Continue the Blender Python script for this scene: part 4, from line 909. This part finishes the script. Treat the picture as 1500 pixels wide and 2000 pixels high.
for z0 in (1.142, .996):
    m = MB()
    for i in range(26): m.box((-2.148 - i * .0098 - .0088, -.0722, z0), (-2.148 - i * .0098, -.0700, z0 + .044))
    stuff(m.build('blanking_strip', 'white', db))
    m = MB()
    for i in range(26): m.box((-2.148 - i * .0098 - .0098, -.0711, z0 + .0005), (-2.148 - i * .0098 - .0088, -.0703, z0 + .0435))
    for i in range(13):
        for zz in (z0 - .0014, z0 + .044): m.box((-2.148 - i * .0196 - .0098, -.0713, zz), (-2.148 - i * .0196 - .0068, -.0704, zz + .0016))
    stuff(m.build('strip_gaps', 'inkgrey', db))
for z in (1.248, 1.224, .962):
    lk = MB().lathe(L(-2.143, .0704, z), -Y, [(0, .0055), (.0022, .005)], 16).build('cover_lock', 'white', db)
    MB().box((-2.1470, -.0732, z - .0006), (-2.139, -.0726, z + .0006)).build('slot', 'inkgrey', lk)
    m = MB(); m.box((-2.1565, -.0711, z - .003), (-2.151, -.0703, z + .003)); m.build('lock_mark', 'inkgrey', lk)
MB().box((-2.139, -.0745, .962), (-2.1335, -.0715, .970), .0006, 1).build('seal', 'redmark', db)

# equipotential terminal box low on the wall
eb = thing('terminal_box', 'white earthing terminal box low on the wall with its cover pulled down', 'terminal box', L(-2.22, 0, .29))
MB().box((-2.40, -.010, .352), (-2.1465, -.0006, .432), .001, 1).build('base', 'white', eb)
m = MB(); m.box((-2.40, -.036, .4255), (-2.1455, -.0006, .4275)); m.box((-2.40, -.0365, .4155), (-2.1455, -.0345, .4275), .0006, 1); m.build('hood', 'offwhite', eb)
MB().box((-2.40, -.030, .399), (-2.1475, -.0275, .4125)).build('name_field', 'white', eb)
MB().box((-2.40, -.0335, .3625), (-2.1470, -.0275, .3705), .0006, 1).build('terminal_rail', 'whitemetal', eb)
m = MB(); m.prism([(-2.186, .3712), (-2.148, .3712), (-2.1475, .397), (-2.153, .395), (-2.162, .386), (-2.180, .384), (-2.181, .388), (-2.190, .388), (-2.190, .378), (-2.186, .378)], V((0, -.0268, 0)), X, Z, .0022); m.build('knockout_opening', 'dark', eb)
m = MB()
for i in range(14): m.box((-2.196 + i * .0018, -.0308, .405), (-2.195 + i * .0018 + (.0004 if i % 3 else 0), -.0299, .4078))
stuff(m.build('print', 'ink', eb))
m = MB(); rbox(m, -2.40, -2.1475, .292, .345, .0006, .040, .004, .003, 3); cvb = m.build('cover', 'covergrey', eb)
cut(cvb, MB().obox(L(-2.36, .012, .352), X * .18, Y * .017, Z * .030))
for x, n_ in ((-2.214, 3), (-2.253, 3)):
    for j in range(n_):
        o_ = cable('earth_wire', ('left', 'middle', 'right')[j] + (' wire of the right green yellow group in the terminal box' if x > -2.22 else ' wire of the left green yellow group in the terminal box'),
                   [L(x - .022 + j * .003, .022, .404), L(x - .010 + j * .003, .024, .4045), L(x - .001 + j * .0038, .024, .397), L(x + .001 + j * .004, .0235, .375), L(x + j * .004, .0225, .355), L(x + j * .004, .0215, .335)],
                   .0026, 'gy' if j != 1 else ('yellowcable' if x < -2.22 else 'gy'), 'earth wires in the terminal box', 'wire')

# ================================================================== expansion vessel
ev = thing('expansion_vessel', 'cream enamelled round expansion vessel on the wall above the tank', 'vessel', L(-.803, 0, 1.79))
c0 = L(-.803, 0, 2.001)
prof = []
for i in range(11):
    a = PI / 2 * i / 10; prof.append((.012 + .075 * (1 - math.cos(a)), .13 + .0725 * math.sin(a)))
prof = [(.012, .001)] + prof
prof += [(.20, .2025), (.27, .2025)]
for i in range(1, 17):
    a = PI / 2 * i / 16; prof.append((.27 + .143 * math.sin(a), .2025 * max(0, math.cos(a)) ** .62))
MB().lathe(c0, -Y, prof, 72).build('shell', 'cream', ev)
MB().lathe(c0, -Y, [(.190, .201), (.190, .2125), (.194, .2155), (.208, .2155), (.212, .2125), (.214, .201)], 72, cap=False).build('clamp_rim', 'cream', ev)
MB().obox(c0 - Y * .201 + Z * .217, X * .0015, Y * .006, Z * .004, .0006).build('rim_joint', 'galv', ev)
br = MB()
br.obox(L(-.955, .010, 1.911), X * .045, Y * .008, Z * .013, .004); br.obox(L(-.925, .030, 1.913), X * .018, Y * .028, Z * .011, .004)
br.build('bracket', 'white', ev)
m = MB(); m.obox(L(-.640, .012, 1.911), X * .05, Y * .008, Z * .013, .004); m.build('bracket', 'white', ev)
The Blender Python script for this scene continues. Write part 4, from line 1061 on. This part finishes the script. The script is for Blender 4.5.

> _GOAL_
Quote exactly the first line of the data and every line after it through the one holding "1).build('seal', 'redmark', db)".

> _FINISHED TASK_
Continue the Blender Python script for this scene: part 4, from line 909. This part finishes the script. Treat the picture as 1500 pixels wide and 2000 pixels high.
for z0 in (1.142, .996):
    m = MB()
    for i in range(26): m.box((-2.148 - i * .0098 - .0088, -.0722, z0), (-2.148 - i * .0098, -.0700, z0 + .044))
    stuff(m.build('blanking_strip', 'white', db))
    m = MB()
    for i in range(26): m.box((-2.148 - i * .0098 - .0098, -.0711, z0 + .0005), (-2.148 - i * .0098 - .0088, -.0703, z0 + .0435))
    for i in range(13):
        for zz in (z0 - .0014, z0 + .044): m.box((-2.148 - i * .0196 - .0098, -.0713, zz), (-2.148 - i * .0196 - .0068, -.0704, zz + .0016))
    stuff(m.build('strip_gaps', 'inkgrey', db))
for z in (1.248, 1.224, .962):
    lk = MB().lathe(L(-2.143, .0704, z), -Y, [(0, .0055), (.0022, .005)], 16).build('cover_lock', 'white', db)
    MB().box((-2.1470, -.0732, z - .0006), (-2.139, -.0726, z + .0006)).build('slot', 'inkgrey', lk)
    m = MB(); m.box((-2.1565, -.0711, z - .003), (-2.151, -.0703, z + .003)); m.build('lock_mark', 'inkgrey', lk)
MB().box((-2.139, -.0745, .962), (-2.1335, -.0715, .970), .0006, 1).build('seal', 'redmark', db)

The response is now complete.